### What to do:
Locate all lines in the data below that hold "wide" and show them.

Records contained in a dataset
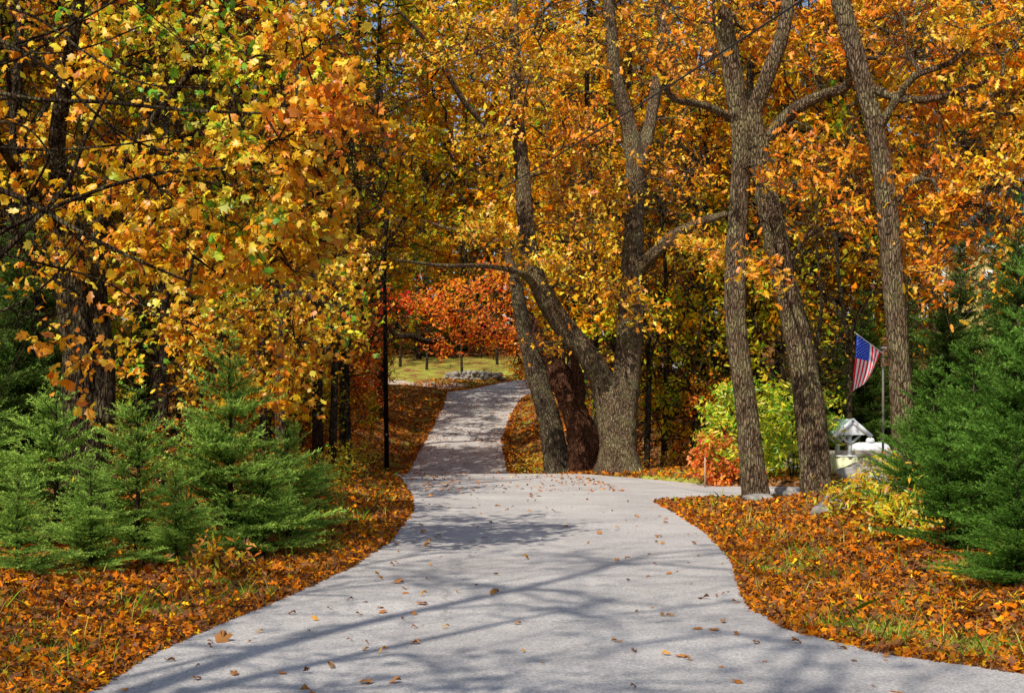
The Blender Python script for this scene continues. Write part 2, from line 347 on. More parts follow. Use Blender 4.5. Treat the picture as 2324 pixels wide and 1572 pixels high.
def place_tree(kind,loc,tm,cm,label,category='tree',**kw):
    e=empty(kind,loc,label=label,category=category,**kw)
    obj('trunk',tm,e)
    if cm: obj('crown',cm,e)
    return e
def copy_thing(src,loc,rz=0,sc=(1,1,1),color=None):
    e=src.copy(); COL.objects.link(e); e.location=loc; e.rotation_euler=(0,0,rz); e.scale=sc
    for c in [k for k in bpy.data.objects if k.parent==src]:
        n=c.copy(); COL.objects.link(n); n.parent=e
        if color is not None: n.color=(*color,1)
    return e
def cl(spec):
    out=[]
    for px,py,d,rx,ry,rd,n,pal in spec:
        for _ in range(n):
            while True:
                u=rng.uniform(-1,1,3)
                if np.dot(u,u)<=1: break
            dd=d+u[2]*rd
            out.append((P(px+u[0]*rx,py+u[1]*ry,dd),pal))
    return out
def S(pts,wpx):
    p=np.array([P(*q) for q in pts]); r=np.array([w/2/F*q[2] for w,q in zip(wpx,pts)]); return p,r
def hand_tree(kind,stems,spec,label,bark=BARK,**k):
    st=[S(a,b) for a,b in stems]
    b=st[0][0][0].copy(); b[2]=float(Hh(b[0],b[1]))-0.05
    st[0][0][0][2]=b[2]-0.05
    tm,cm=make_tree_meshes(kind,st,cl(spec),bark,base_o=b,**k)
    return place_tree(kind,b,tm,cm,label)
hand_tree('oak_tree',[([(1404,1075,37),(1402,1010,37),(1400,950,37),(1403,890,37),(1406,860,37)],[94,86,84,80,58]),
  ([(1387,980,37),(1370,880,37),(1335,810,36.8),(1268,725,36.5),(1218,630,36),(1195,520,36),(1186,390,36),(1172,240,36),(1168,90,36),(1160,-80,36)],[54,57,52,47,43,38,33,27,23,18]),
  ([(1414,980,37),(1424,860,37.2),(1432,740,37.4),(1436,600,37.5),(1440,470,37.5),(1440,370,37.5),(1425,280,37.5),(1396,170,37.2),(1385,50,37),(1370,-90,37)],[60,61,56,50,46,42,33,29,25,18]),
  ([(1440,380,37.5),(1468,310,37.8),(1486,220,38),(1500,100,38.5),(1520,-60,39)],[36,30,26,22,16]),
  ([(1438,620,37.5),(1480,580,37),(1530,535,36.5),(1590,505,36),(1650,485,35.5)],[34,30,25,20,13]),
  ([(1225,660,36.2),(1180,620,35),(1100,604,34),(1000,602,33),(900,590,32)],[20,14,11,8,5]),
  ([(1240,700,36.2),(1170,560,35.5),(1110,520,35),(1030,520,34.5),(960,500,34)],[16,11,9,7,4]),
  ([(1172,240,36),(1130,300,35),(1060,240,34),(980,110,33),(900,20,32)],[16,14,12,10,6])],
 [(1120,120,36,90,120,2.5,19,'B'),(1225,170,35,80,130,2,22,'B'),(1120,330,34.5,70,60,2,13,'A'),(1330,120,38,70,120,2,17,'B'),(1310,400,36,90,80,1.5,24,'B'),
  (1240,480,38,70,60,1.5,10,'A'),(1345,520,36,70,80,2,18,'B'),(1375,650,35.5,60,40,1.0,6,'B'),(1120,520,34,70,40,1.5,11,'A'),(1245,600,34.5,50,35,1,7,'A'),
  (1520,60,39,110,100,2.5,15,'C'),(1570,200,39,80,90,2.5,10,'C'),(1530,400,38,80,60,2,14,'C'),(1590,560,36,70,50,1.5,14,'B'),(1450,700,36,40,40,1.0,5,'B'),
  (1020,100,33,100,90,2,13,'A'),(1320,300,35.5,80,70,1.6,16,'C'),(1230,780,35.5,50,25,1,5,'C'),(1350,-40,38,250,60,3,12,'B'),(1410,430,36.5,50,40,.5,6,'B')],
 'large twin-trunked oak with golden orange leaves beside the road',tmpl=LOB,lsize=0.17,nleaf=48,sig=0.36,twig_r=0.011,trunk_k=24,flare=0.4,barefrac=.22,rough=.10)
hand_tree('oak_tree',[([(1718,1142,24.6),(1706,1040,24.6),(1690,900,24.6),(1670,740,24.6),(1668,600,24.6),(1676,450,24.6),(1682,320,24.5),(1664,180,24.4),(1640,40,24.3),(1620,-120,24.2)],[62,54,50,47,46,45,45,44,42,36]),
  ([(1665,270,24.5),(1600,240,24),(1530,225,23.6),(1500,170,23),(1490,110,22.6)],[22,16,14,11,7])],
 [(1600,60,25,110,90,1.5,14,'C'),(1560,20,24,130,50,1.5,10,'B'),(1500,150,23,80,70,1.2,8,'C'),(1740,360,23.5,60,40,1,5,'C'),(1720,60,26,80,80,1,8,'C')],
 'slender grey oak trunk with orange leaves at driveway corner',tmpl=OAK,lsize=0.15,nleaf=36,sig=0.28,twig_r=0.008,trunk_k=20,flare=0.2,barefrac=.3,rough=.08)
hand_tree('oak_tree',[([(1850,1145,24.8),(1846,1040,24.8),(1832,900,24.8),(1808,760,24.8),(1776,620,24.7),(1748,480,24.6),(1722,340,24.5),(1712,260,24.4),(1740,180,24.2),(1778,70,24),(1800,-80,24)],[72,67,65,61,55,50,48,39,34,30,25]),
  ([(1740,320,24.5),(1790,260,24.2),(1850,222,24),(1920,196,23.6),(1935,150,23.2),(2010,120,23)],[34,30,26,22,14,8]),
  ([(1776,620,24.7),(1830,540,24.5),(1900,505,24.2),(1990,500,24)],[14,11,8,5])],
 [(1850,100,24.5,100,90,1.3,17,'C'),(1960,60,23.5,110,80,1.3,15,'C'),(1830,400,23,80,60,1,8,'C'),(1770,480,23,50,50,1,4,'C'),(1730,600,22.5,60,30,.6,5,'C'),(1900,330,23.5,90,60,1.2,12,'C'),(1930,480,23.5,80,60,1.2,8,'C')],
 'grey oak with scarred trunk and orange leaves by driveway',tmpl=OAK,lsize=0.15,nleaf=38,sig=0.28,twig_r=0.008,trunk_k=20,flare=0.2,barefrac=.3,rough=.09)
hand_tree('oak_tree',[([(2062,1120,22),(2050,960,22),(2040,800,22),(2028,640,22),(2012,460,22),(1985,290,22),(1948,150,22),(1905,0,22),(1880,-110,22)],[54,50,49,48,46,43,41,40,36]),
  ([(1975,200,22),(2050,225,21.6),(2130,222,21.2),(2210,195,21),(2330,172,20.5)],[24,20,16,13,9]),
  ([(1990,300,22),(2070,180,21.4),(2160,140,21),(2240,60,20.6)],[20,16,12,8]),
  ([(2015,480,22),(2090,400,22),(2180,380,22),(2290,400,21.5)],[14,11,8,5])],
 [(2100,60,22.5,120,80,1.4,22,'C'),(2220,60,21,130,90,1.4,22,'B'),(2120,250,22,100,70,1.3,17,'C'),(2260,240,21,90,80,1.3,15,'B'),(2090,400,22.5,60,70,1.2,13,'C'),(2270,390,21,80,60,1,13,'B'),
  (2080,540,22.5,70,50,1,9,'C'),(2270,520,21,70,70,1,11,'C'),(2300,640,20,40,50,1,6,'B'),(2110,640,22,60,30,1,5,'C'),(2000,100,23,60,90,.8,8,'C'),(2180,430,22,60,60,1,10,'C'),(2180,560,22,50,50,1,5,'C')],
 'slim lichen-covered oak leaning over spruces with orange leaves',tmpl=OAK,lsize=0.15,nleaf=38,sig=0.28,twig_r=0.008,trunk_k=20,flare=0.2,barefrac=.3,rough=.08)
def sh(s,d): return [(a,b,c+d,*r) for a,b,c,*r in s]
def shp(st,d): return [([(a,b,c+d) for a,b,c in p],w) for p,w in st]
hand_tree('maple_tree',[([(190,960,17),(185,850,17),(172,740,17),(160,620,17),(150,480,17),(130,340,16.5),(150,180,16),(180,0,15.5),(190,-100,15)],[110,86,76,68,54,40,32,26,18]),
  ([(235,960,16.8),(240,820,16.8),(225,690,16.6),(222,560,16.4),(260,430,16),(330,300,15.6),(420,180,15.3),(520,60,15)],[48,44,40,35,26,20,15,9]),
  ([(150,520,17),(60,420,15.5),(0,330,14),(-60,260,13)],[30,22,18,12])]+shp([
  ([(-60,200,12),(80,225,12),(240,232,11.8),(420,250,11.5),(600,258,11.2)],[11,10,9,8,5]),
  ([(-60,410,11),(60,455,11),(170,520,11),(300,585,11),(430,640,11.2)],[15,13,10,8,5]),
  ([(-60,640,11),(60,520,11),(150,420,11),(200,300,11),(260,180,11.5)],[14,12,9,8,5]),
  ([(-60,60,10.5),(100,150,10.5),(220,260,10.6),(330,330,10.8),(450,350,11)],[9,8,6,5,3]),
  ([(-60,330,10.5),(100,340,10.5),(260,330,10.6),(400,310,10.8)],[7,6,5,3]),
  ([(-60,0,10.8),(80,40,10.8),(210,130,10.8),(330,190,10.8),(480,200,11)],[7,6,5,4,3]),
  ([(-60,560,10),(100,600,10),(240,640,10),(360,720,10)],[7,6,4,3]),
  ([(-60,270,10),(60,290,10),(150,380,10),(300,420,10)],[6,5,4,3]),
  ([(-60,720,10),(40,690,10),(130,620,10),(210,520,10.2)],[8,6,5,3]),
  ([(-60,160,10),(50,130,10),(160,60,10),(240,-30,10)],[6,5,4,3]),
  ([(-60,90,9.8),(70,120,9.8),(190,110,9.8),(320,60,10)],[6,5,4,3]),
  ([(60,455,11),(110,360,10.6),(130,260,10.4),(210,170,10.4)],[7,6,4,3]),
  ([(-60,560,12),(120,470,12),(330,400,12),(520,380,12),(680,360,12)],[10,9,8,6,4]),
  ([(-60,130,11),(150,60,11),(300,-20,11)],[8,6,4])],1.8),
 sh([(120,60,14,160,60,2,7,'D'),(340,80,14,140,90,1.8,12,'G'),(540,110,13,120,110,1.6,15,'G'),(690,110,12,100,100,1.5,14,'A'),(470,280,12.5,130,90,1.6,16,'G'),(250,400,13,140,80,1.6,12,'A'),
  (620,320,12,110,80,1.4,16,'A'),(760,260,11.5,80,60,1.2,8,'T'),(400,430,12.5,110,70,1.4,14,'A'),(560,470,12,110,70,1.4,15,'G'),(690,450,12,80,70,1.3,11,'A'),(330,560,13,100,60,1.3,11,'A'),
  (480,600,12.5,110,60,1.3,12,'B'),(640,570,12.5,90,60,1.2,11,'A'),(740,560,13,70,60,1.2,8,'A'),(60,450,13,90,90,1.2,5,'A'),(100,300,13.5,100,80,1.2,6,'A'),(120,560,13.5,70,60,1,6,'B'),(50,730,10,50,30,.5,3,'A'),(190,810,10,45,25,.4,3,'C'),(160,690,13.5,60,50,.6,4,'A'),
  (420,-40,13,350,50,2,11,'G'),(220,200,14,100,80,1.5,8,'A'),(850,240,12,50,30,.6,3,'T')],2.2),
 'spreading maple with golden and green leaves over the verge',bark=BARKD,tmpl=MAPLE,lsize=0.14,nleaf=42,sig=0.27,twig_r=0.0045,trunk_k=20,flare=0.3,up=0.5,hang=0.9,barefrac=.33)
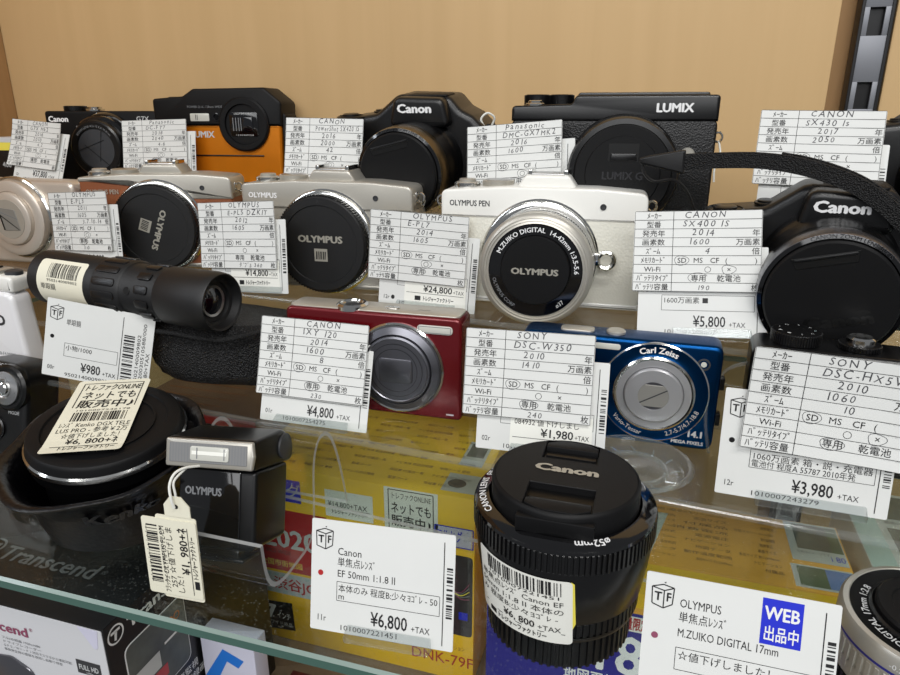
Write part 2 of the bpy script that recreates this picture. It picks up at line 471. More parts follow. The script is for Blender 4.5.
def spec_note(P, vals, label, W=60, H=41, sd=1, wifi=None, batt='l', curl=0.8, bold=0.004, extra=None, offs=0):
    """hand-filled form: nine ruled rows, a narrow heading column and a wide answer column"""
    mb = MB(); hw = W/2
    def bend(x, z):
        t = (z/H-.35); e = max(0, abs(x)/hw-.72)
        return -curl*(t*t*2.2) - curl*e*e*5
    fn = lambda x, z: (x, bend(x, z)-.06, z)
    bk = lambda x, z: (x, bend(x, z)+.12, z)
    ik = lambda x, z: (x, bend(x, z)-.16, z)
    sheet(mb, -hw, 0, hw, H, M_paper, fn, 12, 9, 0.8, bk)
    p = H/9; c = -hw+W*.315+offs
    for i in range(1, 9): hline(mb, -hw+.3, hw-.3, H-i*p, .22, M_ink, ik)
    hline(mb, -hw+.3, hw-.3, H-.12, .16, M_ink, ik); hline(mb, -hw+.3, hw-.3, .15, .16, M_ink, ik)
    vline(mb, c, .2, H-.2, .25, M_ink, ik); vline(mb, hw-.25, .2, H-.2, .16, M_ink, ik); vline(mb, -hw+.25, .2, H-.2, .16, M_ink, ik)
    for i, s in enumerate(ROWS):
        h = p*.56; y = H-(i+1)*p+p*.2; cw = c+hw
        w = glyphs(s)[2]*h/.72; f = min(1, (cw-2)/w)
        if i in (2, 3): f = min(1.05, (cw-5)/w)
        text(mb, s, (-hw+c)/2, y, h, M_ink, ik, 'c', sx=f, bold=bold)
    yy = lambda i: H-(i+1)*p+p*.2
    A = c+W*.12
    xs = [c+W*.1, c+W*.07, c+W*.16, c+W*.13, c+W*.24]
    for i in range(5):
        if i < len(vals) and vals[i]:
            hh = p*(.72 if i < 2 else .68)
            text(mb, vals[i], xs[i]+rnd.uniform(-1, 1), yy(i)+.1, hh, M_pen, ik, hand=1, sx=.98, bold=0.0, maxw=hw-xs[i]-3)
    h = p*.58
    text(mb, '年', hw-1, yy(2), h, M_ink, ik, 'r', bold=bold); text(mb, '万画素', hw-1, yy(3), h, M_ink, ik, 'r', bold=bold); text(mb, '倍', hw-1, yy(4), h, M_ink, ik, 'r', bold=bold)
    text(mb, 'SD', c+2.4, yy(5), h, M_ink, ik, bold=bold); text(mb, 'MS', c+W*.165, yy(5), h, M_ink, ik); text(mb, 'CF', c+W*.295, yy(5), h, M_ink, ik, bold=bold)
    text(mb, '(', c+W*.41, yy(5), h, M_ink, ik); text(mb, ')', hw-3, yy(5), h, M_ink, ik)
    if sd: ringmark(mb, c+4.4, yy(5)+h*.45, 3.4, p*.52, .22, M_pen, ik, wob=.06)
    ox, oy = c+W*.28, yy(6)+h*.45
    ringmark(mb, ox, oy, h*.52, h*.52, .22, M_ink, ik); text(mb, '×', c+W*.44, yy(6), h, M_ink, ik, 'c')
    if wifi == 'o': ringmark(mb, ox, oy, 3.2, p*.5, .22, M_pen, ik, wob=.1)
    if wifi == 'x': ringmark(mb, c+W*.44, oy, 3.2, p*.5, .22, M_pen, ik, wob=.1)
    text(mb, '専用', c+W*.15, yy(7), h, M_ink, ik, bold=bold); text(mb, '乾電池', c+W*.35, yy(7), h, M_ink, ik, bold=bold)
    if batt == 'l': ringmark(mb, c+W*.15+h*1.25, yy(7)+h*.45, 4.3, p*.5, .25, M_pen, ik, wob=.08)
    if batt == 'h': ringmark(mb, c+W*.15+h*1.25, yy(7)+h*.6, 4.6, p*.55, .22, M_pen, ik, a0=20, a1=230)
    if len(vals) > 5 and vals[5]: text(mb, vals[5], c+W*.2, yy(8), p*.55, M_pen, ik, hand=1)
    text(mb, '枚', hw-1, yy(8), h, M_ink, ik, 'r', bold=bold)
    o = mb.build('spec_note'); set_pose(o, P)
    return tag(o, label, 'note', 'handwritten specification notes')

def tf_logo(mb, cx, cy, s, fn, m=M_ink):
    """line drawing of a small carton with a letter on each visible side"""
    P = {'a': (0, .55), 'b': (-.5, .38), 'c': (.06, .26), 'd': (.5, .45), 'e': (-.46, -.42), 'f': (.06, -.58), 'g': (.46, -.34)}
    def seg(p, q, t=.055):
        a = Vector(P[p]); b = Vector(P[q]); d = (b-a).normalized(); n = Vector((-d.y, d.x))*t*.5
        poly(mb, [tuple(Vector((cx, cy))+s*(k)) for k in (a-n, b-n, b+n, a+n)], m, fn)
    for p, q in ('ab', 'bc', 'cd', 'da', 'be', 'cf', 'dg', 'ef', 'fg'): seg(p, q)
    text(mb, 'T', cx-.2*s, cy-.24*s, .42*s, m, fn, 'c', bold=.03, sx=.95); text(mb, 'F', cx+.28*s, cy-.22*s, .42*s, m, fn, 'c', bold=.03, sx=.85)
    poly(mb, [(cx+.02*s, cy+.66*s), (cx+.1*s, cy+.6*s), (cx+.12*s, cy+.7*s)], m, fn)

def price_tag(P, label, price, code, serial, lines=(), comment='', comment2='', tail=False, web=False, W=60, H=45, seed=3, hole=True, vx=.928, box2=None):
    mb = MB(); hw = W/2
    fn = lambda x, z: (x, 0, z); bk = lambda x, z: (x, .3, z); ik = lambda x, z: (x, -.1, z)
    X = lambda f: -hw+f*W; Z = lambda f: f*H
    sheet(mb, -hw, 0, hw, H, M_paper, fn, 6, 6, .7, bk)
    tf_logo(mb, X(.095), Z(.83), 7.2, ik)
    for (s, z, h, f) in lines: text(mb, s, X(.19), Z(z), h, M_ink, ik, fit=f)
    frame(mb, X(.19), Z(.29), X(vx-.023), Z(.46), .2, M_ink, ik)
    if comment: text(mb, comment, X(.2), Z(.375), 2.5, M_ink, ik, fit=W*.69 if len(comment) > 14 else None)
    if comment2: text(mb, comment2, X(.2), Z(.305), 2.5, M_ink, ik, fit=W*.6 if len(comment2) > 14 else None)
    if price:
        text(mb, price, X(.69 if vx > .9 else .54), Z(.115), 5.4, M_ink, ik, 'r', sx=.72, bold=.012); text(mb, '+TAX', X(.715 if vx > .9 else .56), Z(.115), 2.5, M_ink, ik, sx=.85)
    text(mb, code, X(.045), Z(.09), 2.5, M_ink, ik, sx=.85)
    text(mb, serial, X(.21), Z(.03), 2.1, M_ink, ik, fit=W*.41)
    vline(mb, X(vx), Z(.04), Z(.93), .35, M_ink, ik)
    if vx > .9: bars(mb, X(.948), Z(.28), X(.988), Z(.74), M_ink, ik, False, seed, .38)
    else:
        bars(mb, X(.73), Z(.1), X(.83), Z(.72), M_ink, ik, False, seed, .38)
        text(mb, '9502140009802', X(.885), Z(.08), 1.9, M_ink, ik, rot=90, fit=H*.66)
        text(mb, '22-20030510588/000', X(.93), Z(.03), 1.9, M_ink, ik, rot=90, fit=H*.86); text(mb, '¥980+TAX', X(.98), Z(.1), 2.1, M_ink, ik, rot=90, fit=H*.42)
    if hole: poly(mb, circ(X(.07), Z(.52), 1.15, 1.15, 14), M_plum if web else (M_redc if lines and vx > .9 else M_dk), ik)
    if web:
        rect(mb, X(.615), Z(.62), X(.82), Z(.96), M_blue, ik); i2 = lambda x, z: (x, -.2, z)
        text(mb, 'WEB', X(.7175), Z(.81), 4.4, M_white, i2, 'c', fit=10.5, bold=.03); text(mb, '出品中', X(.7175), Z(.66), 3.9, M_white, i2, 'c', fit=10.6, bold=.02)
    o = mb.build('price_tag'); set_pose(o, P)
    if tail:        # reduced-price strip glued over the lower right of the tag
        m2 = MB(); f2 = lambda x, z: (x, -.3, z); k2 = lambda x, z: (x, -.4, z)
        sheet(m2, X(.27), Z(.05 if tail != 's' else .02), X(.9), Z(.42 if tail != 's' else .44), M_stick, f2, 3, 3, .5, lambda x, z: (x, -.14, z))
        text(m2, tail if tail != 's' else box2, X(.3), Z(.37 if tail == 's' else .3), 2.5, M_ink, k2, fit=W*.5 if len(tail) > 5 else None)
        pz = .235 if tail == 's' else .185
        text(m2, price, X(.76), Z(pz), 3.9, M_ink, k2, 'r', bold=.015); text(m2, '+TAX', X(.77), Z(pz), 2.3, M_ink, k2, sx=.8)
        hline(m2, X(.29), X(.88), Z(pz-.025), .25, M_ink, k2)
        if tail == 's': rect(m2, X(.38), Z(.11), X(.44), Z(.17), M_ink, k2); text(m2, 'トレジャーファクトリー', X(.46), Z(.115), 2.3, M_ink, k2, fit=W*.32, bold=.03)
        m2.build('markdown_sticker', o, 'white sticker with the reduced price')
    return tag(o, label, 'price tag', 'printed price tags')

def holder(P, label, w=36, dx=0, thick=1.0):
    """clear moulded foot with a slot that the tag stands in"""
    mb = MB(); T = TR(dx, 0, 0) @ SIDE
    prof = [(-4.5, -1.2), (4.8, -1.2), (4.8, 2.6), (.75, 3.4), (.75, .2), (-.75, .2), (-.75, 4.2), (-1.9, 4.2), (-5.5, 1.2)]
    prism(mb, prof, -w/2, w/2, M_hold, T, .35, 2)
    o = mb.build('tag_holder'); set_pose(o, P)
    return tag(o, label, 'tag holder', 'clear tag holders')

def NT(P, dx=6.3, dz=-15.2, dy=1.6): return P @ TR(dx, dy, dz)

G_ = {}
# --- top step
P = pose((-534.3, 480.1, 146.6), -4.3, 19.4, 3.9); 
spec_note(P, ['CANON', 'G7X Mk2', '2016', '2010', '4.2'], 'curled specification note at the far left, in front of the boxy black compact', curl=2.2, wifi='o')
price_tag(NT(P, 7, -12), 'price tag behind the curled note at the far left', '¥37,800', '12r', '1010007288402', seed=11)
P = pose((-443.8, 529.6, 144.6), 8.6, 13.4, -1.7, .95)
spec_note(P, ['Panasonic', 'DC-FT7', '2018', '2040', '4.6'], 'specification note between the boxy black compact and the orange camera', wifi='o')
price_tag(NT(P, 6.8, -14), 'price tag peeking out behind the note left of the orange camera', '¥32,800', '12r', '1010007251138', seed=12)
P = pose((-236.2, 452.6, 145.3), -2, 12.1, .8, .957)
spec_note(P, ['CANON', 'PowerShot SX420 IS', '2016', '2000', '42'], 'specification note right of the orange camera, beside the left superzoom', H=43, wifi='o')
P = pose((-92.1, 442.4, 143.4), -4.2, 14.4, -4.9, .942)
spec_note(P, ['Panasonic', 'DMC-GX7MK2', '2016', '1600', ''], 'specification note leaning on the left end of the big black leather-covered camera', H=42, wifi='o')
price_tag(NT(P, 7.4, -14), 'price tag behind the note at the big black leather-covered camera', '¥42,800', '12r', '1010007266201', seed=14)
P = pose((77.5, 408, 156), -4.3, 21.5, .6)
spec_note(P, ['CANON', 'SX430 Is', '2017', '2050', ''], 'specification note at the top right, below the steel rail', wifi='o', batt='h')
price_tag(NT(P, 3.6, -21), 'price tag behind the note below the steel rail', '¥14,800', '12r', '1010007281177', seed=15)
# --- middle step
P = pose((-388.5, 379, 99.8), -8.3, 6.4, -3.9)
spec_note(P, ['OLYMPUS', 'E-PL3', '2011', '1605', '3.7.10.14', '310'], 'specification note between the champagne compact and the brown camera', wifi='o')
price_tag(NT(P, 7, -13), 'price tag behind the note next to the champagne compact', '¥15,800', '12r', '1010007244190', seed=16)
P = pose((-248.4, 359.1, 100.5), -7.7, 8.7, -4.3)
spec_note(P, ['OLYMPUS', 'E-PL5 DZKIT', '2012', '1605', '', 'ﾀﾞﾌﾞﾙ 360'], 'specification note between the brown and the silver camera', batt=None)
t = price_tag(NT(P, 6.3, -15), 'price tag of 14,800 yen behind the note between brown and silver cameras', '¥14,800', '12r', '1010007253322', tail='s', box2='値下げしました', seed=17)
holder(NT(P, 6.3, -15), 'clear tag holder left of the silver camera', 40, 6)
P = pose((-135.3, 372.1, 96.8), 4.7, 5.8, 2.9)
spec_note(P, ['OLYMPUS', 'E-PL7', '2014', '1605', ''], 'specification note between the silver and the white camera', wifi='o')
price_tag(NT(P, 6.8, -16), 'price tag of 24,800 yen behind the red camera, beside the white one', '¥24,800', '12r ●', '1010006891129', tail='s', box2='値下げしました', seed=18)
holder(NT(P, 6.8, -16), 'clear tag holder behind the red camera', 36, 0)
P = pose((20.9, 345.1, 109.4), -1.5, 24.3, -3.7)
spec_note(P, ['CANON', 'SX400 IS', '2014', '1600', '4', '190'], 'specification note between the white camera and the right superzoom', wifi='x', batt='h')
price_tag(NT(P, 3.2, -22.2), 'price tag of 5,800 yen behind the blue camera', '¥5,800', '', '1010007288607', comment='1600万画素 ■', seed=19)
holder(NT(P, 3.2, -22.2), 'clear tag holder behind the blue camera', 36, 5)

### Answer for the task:
The Blender Python script for this scene continues. Write part 2, from line 347 on. More parts follow. Use Blender 4.5. Treat the picture as 2324 pixels wide and 1572 pixels high.
    """hand-filled form: nine ruled rows, a narrow heading column and a wide answer column"""